* Extracted data
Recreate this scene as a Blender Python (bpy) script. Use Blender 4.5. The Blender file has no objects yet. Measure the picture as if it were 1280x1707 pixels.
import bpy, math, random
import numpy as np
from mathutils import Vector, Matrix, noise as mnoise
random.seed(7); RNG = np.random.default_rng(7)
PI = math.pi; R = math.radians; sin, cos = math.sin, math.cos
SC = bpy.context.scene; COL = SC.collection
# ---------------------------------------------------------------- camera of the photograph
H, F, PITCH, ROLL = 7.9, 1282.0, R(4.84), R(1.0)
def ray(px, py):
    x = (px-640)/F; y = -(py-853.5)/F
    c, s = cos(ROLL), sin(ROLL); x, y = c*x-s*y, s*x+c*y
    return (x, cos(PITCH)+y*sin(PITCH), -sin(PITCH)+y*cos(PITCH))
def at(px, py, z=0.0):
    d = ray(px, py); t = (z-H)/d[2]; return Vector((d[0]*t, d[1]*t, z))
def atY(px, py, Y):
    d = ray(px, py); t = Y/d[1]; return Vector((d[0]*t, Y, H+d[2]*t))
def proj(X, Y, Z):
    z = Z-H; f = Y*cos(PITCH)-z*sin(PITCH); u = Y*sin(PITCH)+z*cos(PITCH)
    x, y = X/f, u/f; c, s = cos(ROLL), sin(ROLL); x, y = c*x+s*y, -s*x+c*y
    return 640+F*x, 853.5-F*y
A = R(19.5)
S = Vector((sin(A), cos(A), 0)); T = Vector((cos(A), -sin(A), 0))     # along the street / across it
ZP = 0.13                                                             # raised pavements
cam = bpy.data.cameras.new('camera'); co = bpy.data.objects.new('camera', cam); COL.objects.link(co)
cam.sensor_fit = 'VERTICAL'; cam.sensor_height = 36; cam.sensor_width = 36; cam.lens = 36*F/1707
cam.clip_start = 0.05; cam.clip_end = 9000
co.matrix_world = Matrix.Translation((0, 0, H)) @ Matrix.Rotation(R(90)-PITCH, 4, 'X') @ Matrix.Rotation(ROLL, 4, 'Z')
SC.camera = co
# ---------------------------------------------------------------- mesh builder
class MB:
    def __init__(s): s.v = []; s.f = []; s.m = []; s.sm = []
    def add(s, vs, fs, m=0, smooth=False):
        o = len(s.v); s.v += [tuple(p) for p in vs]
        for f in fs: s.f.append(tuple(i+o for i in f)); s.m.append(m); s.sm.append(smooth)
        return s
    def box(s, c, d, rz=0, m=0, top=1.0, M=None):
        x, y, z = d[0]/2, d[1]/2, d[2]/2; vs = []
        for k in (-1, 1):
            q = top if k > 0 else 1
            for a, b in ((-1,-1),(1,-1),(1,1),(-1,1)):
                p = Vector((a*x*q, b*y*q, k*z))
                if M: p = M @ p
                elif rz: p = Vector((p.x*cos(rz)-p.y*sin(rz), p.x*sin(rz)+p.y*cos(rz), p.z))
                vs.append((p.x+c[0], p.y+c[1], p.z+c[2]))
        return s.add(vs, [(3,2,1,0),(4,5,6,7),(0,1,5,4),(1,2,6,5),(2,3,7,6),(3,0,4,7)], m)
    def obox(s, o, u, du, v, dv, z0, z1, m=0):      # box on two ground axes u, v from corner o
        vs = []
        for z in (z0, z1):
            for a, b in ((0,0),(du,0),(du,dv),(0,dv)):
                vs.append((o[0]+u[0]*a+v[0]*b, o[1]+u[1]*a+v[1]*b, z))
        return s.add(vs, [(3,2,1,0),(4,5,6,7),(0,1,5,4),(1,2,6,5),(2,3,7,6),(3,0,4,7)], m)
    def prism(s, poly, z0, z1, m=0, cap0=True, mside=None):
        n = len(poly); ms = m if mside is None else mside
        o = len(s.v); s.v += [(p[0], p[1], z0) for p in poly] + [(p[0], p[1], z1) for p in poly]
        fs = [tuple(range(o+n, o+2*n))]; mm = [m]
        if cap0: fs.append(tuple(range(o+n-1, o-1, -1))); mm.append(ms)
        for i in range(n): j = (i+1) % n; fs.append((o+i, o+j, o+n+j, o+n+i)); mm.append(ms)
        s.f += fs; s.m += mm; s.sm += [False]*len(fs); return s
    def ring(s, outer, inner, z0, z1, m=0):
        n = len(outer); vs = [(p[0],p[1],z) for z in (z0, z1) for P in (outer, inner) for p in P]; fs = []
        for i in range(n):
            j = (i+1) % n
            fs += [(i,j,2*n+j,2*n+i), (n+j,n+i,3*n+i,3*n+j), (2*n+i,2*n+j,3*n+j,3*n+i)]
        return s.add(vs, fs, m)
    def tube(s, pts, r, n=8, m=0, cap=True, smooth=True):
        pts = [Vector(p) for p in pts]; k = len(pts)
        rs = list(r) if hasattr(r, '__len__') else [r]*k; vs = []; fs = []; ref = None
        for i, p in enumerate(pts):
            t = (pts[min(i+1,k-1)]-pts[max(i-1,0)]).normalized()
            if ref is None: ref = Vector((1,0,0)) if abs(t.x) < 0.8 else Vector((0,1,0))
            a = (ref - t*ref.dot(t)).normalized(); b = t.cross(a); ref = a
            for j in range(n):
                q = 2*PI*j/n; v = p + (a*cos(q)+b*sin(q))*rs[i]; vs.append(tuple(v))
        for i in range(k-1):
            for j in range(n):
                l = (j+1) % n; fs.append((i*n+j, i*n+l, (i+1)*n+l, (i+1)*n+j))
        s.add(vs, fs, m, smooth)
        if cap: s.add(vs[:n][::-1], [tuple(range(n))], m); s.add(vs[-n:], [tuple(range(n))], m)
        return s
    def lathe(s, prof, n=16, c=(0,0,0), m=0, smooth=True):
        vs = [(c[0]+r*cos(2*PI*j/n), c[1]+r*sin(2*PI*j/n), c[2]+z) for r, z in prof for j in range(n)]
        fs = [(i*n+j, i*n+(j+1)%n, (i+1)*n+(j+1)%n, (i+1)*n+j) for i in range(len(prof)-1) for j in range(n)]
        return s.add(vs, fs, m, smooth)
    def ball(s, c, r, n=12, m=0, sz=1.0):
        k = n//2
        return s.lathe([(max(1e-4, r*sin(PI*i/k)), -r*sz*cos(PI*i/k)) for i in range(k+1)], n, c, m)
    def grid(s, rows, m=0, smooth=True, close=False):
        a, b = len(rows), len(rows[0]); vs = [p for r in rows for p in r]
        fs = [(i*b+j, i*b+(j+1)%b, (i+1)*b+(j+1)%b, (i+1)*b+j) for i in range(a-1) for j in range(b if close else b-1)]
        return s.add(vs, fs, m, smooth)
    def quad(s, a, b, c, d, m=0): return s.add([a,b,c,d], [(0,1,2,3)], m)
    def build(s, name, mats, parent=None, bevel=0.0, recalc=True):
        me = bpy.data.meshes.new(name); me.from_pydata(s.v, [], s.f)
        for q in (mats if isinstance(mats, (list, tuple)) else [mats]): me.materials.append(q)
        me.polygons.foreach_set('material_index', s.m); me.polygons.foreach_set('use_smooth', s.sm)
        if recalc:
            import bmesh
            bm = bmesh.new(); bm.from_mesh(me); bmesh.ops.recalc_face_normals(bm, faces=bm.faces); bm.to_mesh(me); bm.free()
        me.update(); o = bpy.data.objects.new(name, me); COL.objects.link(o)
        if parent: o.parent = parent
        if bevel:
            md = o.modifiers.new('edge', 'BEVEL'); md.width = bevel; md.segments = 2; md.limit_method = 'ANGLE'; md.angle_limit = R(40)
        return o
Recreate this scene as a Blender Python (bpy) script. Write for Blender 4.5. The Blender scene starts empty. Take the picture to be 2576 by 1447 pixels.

* Requirement
Write down all the entries again without a single difference.

* Expected output
Recreate this scene as a Blender Python (bpy) script. Use Blender 4.5. The Blender file has no objects yet. Measure the picture as if it were 1280x1707 pixels.
import bpy, math, random
import numpy as np
from mathutils import Vector, Matrix, noise as mnoise
random.seed(7); RNG = np.random.default_rng(7)
PI = math.pi; R = math.radians; sin, cos = math.sin, math.cos
SC = bpy.context.scene; COL = SC.collection
# ---------------------------------------------------------------- camera of the photograph
H, F, PITCH, ROLL = 7.9, 1282.0, R(4.84), R(1.0)
def ray(px, py):
    x = (px-640)/F; y = -(py-853.5)/F
    c, s = cos(ROLL), sin(ROLL); x, y = c*x-s*y, s*x+c*y
    return (x, cos(PITCH)+y*sin(PITCH), -sin(PITCH)+y*cos(PITCH))
def at(px, py, z=0.0):
    d = ray(px, py); t = (z-H)/d[2]; return Vector((d[0]*t, d[1]*t, z))
def atY(px, py, Y):
    d = ray(px, py); t = Y/d[1]; return Vector((d[0]*t, Y, H+d[2]*t))
def proj(X, Y, Z):
    z = Z-H; f = Y*cos(PITCH)-z*sin(PITCH); u = Y*sin(PITCH)+z*cos(PITCH)
    x, y = X/f, u/f; c, s = cos(ROLL), sin(ROLL); x, y = c*x+s*y, -s*x+c*y
    return 640+F*x, 853.5-F*y
A = R(19.5)
S = Vector((sin(A), cos(A), 0)); T = Vector((cos(A), -sin(A), 0))     # along the street / across it
ZP = 0.13                                                             # raised pavements
cam = bpy.data.cameras.new('camera'); co = bpy.data.objects.new('camera', cam); COL.objects.link(co)
cam.sensor_fit = 'VERTICAL'; cam.sensor_height = 36; cam.sensor_width = 36; cam.lens = 36*F/1707
cam.clip_start = 0.05; cam.clip_end = 9000
co.matrix_world = Matrix.Translation((0, 0, H)) @ Matrix.Rotation(R(90)-PITCH, 4, 'X') @ Matrix.Rotation(ROLL, 4, 'Z')
SC.camera = co
# ---------------------------------------------------------------- mesh builder
class MB:
    def __init__(s): s.v = []; s.f = []; s.m = []; s.sm = []
    def add(s, vs, fs, m=0, smooth=False):
        o = len(s.v); s.v += [tuple(p) for p in vs]
        for f in fs: s.f.append(tuple(i+o for i in f)); s.m.append(m); s.sm.append(smooth)
        return s
    def box(s, c, d, rz=0, m=0, top=1.0, M=None):
        x, y, z = d[0]/2, d[1]/2, d[2]/2; vs = []
        for k in (-1, 1):
            q = top if k > 0 else 1
            for a, b in ((-1,-1),(1,-1),(1,1),(-1,1)):
                p = Vector((a*x*q, b*y*q, k*z))
                if M: p = M @ p
                elif rz: p = Vector((p.x*cos(rz)-p.y*sin(rz), p.x*sin(rz)+p.y*cos(rz), p.z))
                vs.append((p.x+c[0], p.y+c[1], p.z+c[2]))
        return s.add(vs, [(3,2,1,0),(4,5,6,7),(0,1,5,4),(1,2,6,5),(2,3,7,6),(3,0,4,7)], m)
    def obox(s, o, u, du, v, dv, z0, z1, m=0):      # box on two ground axes u, v from corner o
        vs = []
        for z in (z0, z1):
            for a, b in ((0,0),(du,0),(du,dv),(0,dv)):
                vs.append((o[0]+u[0]*a+v[0]*b, o[1]+u[1]*a+v[1]*b, z))
        return s.add(vs, [(3,2,1,0),(4,5,6,7),(0,1,5,4),(1,2,6,5),(2,3,7,6),(3,0,4,7)], m)
    def prism(s, poly, z0, z1, m=0, cap0=True, mside=None):
        n = len(poly); ms = m if mside is None else mside
        o = len(s.v); s.v += [(p[0], p[1], z0) for p in poly] + [(p[0], p[1], z1) for p in poly]
        fs = [tuple(range(o+n, o+2*n))]; mm = [m]
        if cap0: fs.append(tuple(range(o+n-1, o-1, -1))); mm.append(ms)
        for i in range(n): j = (i+1) % n; fs.append((o+i, o+j, o+n+j, o+n+i)); mm.append(ms)
        s.f += fs; s.m += mm; s.sm += [False]*len(fs); return s
    def ring(s, outer, inner, z0, z1, m=0):
        n = len(outer); vs = [(p[0],p[1],z) for z in (z0, z1) for P in (outer, inner) for p in P]; fs = []
        for i in range(n):
            j = (i+1) % n
            fs += [(i,j,2*n+j,2*n+i), (n+j,n+i,3*n+i,3*n+j), (2*n+i,2*n+j,3*n+j,3*n+i)]
        return s.add(vs, fs, m)
    def tube(s, pts, r, n=8, m=0, cap=True, smooth=True):
        pts = [Vector(p) for p in pts]; k = len(pts)
        rs = list(r) if hasattr(r, '__len__') else [r]*k; vs = []; fs = []; ref = None
        for i, p in enumerate(pts):
            t = (pts[min(i+1,k-1)]-pts[max(i-1,0)]).normalized()
            if ref is None: ref = Vector((1,0,0)) if abs(t.x) < 0.8 else Vector((0,1,0))
            a = (ref - t*ref.dot(t)).normalized(); b = t.cross(a); ref = a
            for j in range(n):
                q = 2*PI*j/n; v = p + (a*cos(q)+b*sin(q))*rs[i]; vs.append(tuple(v))
        for i in range(k-1):
            for j in range(n):
                l = (j+1) % n; fs.append((i*n+j, i*n+l, (i+1)*n+l, (i+1)*n+j))
        s.add(vs, fs, m, smooth)
        if cap: s.add(vs[:n][::-1], [tuple(range(n))], m); s.add(vs[-n:], [tuple(range(n))], m)
        return s
    def lathe(s, prof, n=16, c=(0,0,0), m=0, smooth=True):
        vs = [(c[0]+r*cos(2*PI*j/n), c[1]+r*sin(2*PI*j/n), c[2]+z) for r, z in prof for j in range(n)]
        fs = [(i*n+j, i*n+(j+1)%n, (i+1)*n+(j+1)%n, (i+1)*n+j) for i in range(len(prof)-1) for j in range(n)]
        return s.add(vs, fs, m, smooth)
    def ball(s, c, r, n=12, m=0, sz=1.0):
        k = n//2
        return s.lathe([(max(1e-4, r*sin(PI*i/k)), -r*sz*cos(PI*i/k)) for i in range(k+1)], n, c, m)
    def grid(s, rows, m=0, smooth=True, close=False):
        a, b = len(rows), len(rows[0]); vs = [p for r in rows for p in r]
        fs = [(i*b+j, i*b+(j+1)%b, (i+1)*b+(j+1)%b, (i+1)*b+j) for i in range(a-1) for j in range(b if close else b-1)]
        return s.add(vs, fs, m, smooth)
    def quad(s, a, b, c, d, m=0): return s.add([a,b,c,d], [(0,1,2,3)], m)
    def build(s, name, mats, parent=None, bevel=0.0, recalc=True):
        me = bpy.data.meshes.new(name); me.from_pydata(s.v, [], s.f)
        for q in (mats if isinstance(mats, (list, tuple)) else [mats]): me.materials.append(q)
        me.polygons.foreach_set('material_index', s.m); me.polygons.foreach_set('use_smooth', s.sm)
        if recalc:
            import bmesh
            bm = bmesh.new(); bm.from_mesh(me); bmesh.ops.recalc_face_normals(bm, faces=bm.faces); bm.to_mesh(me); bm.free()
        me.update(); o = bpy.data.objects.new(name, me); COL.objects.link(o)
        if parent: o.parent = parent
        if bevel:
            md = o.modifiers.new('edge', 'BEVEL'); md.width = bevel; md.segments = 2; md.limit_method = 'ANGLE'; md.angle_limit = R(40)
        return o
Recreate this scene as a Blender Python (bpy) script. Write for Blender 4.5. The Blender scene starts empty. Take the picture to be 2576 by 1447 pixels.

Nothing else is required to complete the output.